_Written instruction_:
Count how many lines mention the word "picture". Write that number alone.

_Extracted information_:

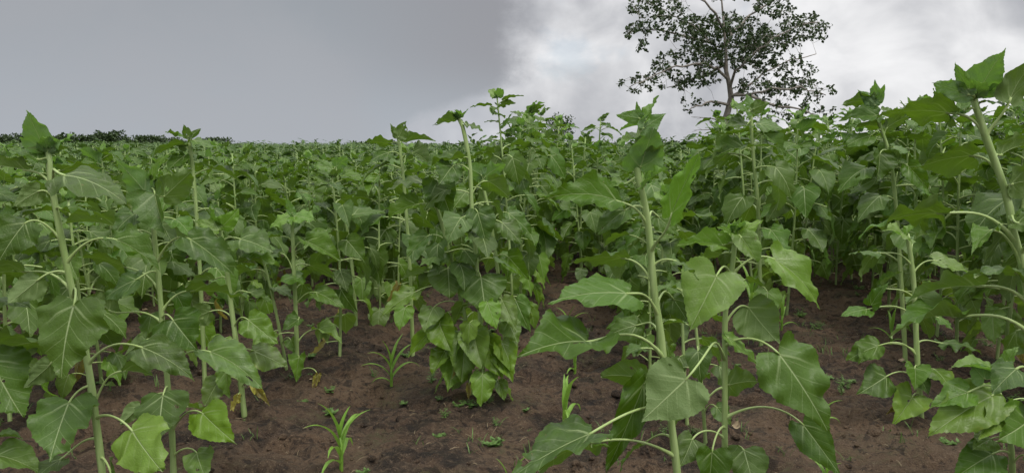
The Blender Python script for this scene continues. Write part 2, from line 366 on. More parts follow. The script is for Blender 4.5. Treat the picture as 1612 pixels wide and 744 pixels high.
def bud_mb(r, n=12, R=.5):
    mb = MB(); q = [Vector((0, 0, -.35)), Vector((0, 0, -.15)), Vector((0, 0, .05)), Vector((0, 0, .2))]; tube(mb, q, [.25, .5, .52, .3], 10)
    for ring, (r0, a0, L) in enumerate(((.5, .35, .8), (.4, .9, .9), (.25, 1.25, .9))):
        m = n - ring * 3
        for k in range(m):
            th = 2 * PI * (k + .5 * ring) / m + r.uniform(-.1, .1); a = a0 + r.uniform(-.15, .2); l = L * r.uniform(.8, 1.3); wd = .17
            o_ = Vector((math.cos(th), math.sin(th), 0)); sdv = Vector((-math.sin(th), math.cos(th), 0)); up = Vector((0, 0, 1))
            b0 = o_ * r0 * .9 + up * (-.1 + .1 * ring); b1 = b0 + (o_ * math.cos(a) + up * math.sin(a)) * l * .5; b2 = b0 + (o_ * math.cos(a + .4) + up * math.sin(a + .4)) * l
            mb.add([b0 - sdv * wd * .7, b0 + sdv * wd * .7, b1 + sdv * wd, b1 - sdv * wd, b2], [(0, 1, 2, 3), (3, 2, 4)])
    return mb
BUDS = [bud_mb(lr).mesh('flower_bud', M_BUD) for _ in range(3)]

def put_leaf(root, kind, k, loc, azm, s, tilt=0., roll=0., split=False):
    bl, pe, both = LIB[kind][k % len(LIB[kind])]
    o = link('leaf', bl if split else both, root, loc); o.rotation_euler = (roll, tilt, azm); o.scale = (s, s, s)
    if split: link('petiole', pe, o)
    return o
def stem_curve(h, lean, r):
    ax, ay = lean; w1 = r.uniform(-.02, .02) * h
    def c(t): return Vector((ax * t ** 1.4 + w1 * math.sin(t * 3.1), ay * t ** 1.4, h * t))
    return c
def gen_leaves(root, c, h, r, t0, t1, size, split, n, windy=.15, skip=None, small_low=.62):
    phi = r.uniform(0, 6.28)
    for i in range(n):
        t = t0 + (t1 - t0) * min(1, max(0, (i + r.uniform(-.45, .45)) / max(1, n - 1))) ** .88
        phi += 2.4 + r.uniform(-.5, .5)
        if skip and skip(t): continue
        if t > .95: kind, s = 'top', size * r.uniform(.28, .5)
        elif t > .86: kind, s = ('top' if r.random() < .35 else 'high'), size * r.uniform(.5, .75)
        elif t > .66: kind, s = 'high' if r.random() < .65 else 'mid', size * r.uniform(.8, 1.05)
        elif t > .33: kind, s = 'mid', size * r.uniform(.75, 1.05)
        else: kind, s = 'low', size * r.uniform(small_low, small_low + .22)
        a = phi
        if r.random() < windy: a = PI + r.uniform(-1.1, 1.1)
        k = r.randrange(100)
        if kind == 'low' and (k % len(LIB['low']) == 0) and t > .22: k += 1
        put_leaf(root, kind, k, c(t), a, s * r.uniform(.85, 1.15), r.uniform(-.28, .28), r.uniform(-.4, .4), split)
PLANTS = []
def gen_plant(x, y, h, r, label, group, split=False, size=None, n=None, lean=None, rad=None):
    z = soil(x, y) - .01
    root = thing('sunflower_plant', (x, y, z), label, 'sunflower', group)
    size = size or r.uniform(.20, .265) * min(1.12, .55 + .42 * h)
    lean = lean or (r.uniform(-.10, .06) * h, r.uniform(-.07, .07) * h)
    c = stem_curve(h, lean, r); rad = rad or r.uniform(.0085, .0115) * (.7 + .25 * h)
    mb = MB(); K = 9; tube(mb, [c(i / K) for i in range(K + 1)], [rad * (1.12 - .55 * i / K) for i in range(K + 1)], 8, 0)
    link('stem', mb.mesh('stem', M_STEM), root)
    n = n or int(r.uniform(20, 26) * min(1.15, .62 + .28 * h))
    gen_leaves(root, c, h, r, .10 if h > 1 else .14, .965, size, split, n)
    for k in range(3): put_leaf(root, 'top', r.randrange(99), c(.99), r.uniform(0, 6.28), size * r.uniform(.32, .5), -.25, 0, split)
    for k in range(4): put_leaf(root, 'high', r.randrange(99), c(r.uniform(.9, .97)), k * 1.57 + r.uniform(-.5, .5), size * r.uniform(.42, .68), -.1, 0, split)
    if r.random() < .8:
        b = link('flower_bud', BUDS[r.randrange(3)], root, c(1.0)); s = r.uniform(.016, .026); b.scale = (s, s, s); b.rotation_euler = (r.uniform(-.4, .4), r.uniform(-.4, .4), 0)
    PLANTS.append((x, y)); return root

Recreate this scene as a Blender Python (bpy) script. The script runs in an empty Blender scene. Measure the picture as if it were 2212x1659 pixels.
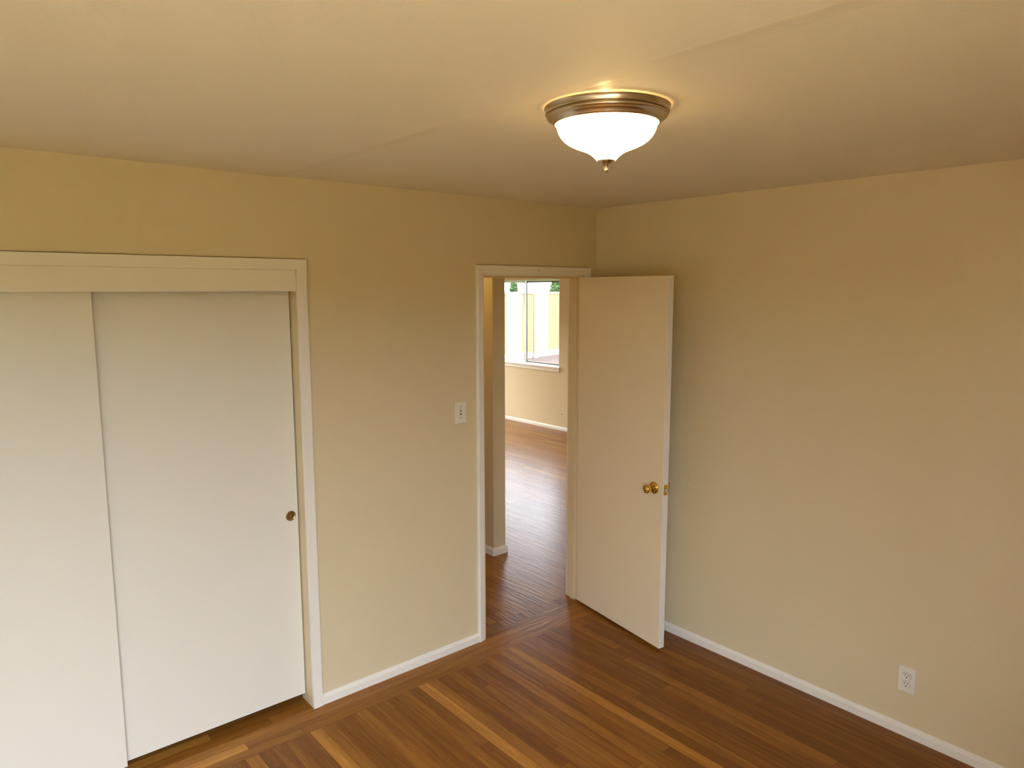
import bpy, bmesh, math, random
from mathutils import Matrix, Vector

random.seed(7)
sc = bpy.context.scene
COL = sc.collection

# ------------------------------------------------------------------ camera
cam_d = bpy.data.cameras.new('camera')
cam = bpy.data.objects.new('camera', cam_d)
COL.objects.link(cam)
cam_d.sensor_width = 36.0
cam_d.lens = 36.0 * 1543.04 / 2212.0
cam_d.clip_start = 0.02
_yaw, _pit, _rol = 0.704754999, -0.131141526, -0.00144307
_F = Vector((math.sin(_yaw) * math.cos(_pit), math.cos(_yaw) * math.cos(_pit), math.sin(_pit)))
_R = Vector((math.cos(_yaw), -math.sin(_yaw), 0))
_U = _R.cross(_F)
_R2 = math.cos(_rol) * _R + math.sin(_rol) * _U
_U2 = -math.sin(_rol) * _R + math.cos(_rol) * _U
M = Matrix.Identity(4)
for i in range(3):
    M[i][0], M[i][1], M[i][2] = _R2[i], _U2[i], -_F[i]
M.translation = Vector((-3.22867, -3.01388, 1.95969))
cam.matrix_world = M
sc.camera = cam

# ------------------------------------------------------------------ sky, daylight, exposure
SKY = 42.5
LAMP_GLASS = 10.5          # radiance of the lit glass bowl
LAMP_BULB = 2.0           # W, bulbs inside the pan of the fixture
HALL_BULB = 8.0
world = bpy.data.worlds.new('sky')
sc.world = world
world.use_nodes = True
wn, wl = world.node_tree.nodes, world.node_tree.links
wn.clear()
w_out = wn.new('ShaderNodeOutputWorld')
w_bg = wn.new('ShaderNodeBackground')
w_bg.inputs['Strength'].default_value = SKY
w_tc = wn.new('ShaderNodeTexCoord')
w_sep = wn.new('ShaderNodeSeparateXYZ')
w_ramp = wn.new('ShaderNodeValToRGB')
w_ramp.color_ramp.elements[0].position = 0.0
w_ramp.color_ramp.elements[0].color = (0.78, 0.86, 1.0, 1)
w_ramp.color_ramp.elements[1].position = 1.0
w_ramp.color_ramp.elements[1].color = (0.78, 0.86, 1.0, 1)
wl.new(w_tc.outputs['Generated'], w_sep.inputs[0])
wl.new(w_sep.outputs['Z'], w_ramp.inputs[0])
wl.new(w_ramp.outputs[0], w_bg.inputs['Color'])
wl.new(w_bg.outputs[0], w_out.inputs[0])

# window openings (also used for the walls below): the bedroom's behind the camera, three in the living room (two added unseen for daylight)
BW = (-4.40, -2.85, 0.80, 2.10)          # x0,x1,z0,z1 in the wall y=-3.45
LW = (4.113, 5.665, 0.885, 2.105)        # y0,y1,z0,z1 in the wall x=3.69
LW2 = (1.10, 2.90, 0.885, 2.105)
EW = (0.9, 3.1, 0.885, 2.105)            # x0,x1,z0,z1 in the wall y=6.6


def portal(name, loc, direction, sx, sy):
    d = bpy.data.lights.new(name, 'AREA')
    d.shape = 'RECTANGLE'
    d.size, d.size_y = sx, sy
    d.cycles.is_portal = True
    o = bpy.data.objects.new(name, d)
    COL.objects.link(o)
    o.location = loc
    o.rotation_euler = Vector(direction).to_track_quat('-Z', 'Y').to_euler()
    return o


portal('daylight_bedroom', ((BW[0] + BW[1]) / 2, -3.62, (BW[2] + BW[3]) / 2), (0, 1, 0), BW[1] - BW[0], BW[3] - BW[2])
portal('daylight_living', (3.84, (LW[0] + LW[1]) / 2, (LW[2] + LW[3]) / 2), (-1, 0, 0), LW[1] - LW[0], LW[3] - LW[2])
portal('daylight_living', (3.84, (LW2[0] + LW2[1]) / 2, (LW2[2] + LW2[3]) / 2), (-1, 0, 0), LW2[1] - LW2[0], LW2[3] - LW2[2])
portal('daylight_living', ((EW[0] + EW[1]) / 2, 6.75, (EW[2] + EW[3]) / 2), (0, -1, 0), EW[1] - EW[0], EW[3] - EW[2])

vs = sc.view_settings
vs.view_transform = 'Standard'
vs.look = 'None'
vs.exposure = 0.0
vs.gamma = 1.0
vs.use_curve_mapping = False
sc.cycles.use_denoising = True
sc.cycles.max_bounces = 12
sc.cycles.diffuse_bounces = 8
sc.cycles.glossy_bounces = 5
sc.cycles.transparent_max_bounces = 12
sc.cycles.sample_clamp_indirect = 12.0
sc.cycles.caustics_reflective = False
sc.cycles.caustics_refractive = False
sc.cycles.use_adaptive_sampling = False

# ------------------------------------------------------------------ materials


def new_mat(name):
    m = bpy.data.materials.new(name)
    m.use_nodes = True
    n = m.node_tree.nodes
    return m, n, m.node_tree.links, n['Principled BSDF']


def paint(name, col, rough=0.5, bump=0.0, scale=120.0, spec=0.35, var=0.02):
    m, n, l, b = new_mat(name)
    tc = n.new('ShaderNodeTexCoord')
    nz = n.new('ShaderNodeTexNoise')
    nz.inputs['Scale'].default_value = 2.2
    nz.inputs['Detail'].default_value = 3
    l.new(tc.outputs['Object'], nz.inputs['Vector'])
    mix = n.new('ShaderNodeMix')
    mix.data_type = 'RGBA'
    mix.inputs['A'].default_value = tuple(c * (1 - var) for c in col) + (1,)
    mix.inputs['B'].default_value = tuple(min(1, c * (1 + var)) for c in col) + (1,)
    l.new(nz.outputs['Fac'], mix.inputs['Factor'])
    l.new(mix.outputs['Result'], b.inputs['Base Color'])
    b.inputs['Roughness'].default_value = rough
    b.inputs['Specular IOR Level'].default_value = spec
    if bump > 0:
        n2 = n.new('ShaderNodeTexNoise')
        n2.inputs['Scale'].default_value = scale
        n2.inputs['Detail'].default_value = 3
        l.new(tc.outputs['Object'], n2.inputs['Vector'])
        bp = n.new('ShaderNodeBump')
        bp.inputs['Strength'].default_value = bump
        bp.inputs['Distance'].default_value = 0.004
        l.new(n2.outputs['Fac'], bp.inputs['Height'])
        l.new(bp.outputs[0], b.inputs['Normal'])
    return m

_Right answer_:
2